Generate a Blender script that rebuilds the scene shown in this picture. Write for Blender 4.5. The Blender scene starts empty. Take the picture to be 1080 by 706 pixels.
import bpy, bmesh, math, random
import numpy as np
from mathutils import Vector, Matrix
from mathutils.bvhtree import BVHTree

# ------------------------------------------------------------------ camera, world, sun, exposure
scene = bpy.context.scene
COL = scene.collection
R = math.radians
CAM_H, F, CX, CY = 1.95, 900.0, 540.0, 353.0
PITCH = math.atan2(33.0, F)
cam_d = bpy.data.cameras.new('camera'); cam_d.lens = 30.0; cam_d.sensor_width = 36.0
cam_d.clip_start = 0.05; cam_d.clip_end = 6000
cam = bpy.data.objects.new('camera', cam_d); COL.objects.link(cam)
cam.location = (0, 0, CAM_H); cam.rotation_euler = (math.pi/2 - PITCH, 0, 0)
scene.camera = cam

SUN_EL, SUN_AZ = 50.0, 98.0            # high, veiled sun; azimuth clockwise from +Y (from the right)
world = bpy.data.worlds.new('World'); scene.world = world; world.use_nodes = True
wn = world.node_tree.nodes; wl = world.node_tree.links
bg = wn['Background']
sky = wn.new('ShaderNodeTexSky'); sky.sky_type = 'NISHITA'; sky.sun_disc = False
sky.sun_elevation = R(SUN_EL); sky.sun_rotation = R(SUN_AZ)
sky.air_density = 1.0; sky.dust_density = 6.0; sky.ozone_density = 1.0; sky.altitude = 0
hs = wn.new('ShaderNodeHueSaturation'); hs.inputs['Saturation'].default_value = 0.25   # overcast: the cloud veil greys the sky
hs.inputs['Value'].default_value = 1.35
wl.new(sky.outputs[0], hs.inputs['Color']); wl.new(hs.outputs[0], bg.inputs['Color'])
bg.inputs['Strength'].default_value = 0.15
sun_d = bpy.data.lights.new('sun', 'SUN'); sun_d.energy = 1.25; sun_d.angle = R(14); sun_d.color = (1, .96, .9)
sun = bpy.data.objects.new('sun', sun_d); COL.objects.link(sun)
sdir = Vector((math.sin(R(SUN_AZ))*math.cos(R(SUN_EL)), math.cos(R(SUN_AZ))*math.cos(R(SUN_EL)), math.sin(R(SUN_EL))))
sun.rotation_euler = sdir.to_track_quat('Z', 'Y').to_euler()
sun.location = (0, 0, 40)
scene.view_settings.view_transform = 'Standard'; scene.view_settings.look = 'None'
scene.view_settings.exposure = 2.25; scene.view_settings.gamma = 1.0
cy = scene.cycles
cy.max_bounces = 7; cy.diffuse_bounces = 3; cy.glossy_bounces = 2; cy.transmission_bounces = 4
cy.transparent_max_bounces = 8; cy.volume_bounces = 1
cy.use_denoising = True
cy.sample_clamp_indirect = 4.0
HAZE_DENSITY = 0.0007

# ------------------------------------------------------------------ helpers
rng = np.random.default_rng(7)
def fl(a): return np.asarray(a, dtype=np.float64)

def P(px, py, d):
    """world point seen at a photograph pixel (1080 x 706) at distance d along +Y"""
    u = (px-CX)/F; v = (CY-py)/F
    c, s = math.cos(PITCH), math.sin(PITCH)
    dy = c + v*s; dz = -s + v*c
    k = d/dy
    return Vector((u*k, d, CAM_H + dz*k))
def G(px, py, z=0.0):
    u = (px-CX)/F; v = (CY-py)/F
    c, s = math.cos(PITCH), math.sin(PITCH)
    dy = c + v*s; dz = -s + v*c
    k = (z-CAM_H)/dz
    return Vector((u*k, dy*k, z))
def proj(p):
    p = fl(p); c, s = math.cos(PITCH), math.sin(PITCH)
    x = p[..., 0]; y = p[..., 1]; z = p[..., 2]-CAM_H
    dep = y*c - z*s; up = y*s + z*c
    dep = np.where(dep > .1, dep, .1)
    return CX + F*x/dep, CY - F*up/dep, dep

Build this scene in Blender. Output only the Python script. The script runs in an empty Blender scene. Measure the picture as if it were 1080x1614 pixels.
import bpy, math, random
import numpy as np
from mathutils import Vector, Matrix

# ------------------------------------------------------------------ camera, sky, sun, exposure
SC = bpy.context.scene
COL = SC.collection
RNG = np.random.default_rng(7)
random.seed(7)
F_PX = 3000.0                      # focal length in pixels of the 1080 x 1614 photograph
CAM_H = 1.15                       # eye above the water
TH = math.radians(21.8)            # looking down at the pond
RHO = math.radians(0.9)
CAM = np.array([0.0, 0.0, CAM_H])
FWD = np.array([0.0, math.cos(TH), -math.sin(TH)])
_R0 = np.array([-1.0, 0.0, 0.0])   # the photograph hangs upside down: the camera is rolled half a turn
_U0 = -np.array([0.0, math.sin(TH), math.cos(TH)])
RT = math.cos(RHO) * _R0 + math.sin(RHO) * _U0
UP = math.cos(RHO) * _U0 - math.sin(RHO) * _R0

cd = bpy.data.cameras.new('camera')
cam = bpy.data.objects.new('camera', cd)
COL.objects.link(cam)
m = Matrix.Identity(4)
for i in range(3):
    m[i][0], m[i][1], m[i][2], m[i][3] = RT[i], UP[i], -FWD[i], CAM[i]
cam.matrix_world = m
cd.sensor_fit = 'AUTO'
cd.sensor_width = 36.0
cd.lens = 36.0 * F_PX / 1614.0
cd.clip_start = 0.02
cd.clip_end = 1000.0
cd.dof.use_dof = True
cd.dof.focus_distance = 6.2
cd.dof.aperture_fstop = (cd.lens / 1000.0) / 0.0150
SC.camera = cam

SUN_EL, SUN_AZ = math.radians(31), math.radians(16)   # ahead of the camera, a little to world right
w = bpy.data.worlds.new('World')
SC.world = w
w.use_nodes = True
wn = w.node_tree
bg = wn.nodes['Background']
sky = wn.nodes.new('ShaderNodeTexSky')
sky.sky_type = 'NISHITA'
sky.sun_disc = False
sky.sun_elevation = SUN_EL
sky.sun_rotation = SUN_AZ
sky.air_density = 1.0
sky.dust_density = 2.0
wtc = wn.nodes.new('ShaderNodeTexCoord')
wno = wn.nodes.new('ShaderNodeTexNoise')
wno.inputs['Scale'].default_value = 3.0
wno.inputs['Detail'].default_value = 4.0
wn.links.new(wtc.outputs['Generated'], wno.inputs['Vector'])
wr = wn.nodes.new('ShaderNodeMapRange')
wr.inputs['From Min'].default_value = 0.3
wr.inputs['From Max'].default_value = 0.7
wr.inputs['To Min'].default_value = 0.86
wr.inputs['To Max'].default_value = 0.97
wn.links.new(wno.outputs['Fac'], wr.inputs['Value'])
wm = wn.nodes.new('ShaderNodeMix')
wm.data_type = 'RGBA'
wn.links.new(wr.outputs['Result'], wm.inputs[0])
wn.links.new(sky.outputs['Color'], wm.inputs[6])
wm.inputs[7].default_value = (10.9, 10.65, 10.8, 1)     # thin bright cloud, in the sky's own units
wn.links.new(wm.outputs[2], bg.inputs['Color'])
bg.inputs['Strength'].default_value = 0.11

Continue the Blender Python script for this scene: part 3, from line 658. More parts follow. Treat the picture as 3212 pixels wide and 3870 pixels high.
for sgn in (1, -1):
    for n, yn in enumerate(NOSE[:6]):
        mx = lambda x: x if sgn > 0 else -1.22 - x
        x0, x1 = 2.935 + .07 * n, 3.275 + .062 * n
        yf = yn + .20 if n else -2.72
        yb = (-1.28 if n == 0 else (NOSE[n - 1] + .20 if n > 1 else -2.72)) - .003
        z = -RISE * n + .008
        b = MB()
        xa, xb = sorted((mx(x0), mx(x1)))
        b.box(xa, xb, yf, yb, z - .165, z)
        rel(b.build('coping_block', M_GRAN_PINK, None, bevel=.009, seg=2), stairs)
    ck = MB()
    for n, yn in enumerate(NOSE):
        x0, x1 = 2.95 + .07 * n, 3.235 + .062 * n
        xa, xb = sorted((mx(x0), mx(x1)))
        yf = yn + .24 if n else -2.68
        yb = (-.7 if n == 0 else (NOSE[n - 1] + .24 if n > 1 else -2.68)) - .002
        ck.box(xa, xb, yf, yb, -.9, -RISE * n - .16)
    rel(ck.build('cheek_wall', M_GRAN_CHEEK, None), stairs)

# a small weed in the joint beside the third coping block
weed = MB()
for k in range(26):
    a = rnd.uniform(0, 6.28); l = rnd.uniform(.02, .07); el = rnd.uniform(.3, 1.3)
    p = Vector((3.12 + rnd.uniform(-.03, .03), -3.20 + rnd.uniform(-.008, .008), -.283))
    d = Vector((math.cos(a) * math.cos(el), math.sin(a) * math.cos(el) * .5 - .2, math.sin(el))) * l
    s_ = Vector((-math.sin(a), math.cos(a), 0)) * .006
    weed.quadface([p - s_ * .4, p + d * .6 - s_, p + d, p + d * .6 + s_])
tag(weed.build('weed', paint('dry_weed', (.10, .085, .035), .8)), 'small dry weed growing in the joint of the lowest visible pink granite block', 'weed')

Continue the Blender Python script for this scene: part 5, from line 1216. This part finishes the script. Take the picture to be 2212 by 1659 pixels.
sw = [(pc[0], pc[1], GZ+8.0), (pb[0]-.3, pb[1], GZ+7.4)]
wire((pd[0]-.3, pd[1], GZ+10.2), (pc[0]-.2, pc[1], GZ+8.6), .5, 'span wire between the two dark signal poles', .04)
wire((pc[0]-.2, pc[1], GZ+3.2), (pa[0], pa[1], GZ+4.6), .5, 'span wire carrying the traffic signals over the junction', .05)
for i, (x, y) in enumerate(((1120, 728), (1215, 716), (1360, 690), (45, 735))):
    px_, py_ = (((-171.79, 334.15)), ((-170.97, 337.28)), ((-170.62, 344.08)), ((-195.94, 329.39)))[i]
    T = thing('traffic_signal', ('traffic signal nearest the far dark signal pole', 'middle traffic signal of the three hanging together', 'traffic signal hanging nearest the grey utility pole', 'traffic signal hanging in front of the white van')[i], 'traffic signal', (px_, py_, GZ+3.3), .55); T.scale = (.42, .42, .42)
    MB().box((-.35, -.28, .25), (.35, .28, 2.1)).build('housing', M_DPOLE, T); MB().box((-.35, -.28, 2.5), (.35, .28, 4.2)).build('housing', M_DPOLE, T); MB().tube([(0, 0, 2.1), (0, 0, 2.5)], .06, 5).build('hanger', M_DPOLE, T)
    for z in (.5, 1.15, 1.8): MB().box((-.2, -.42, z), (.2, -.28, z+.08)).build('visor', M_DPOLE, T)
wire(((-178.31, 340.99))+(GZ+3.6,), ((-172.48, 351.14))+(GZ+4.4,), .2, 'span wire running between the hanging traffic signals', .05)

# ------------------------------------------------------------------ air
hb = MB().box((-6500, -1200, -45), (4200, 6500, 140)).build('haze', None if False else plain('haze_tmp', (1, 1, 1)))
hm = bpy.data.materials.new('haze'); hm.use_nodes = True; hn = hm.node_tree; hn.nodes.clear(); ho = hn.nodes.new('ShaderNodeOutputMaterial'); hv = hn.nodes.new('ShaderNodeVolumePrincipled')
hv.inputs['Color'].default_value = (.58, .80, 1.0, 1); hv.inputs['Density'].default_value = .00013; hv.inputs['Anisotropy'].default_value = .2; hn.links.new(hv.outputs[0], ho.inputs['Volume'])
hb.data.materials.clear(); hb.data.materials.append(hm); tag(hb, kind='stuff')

To be done: Provide only the number of lines in the entries that hold the word "picture".

Solution to this problem: 4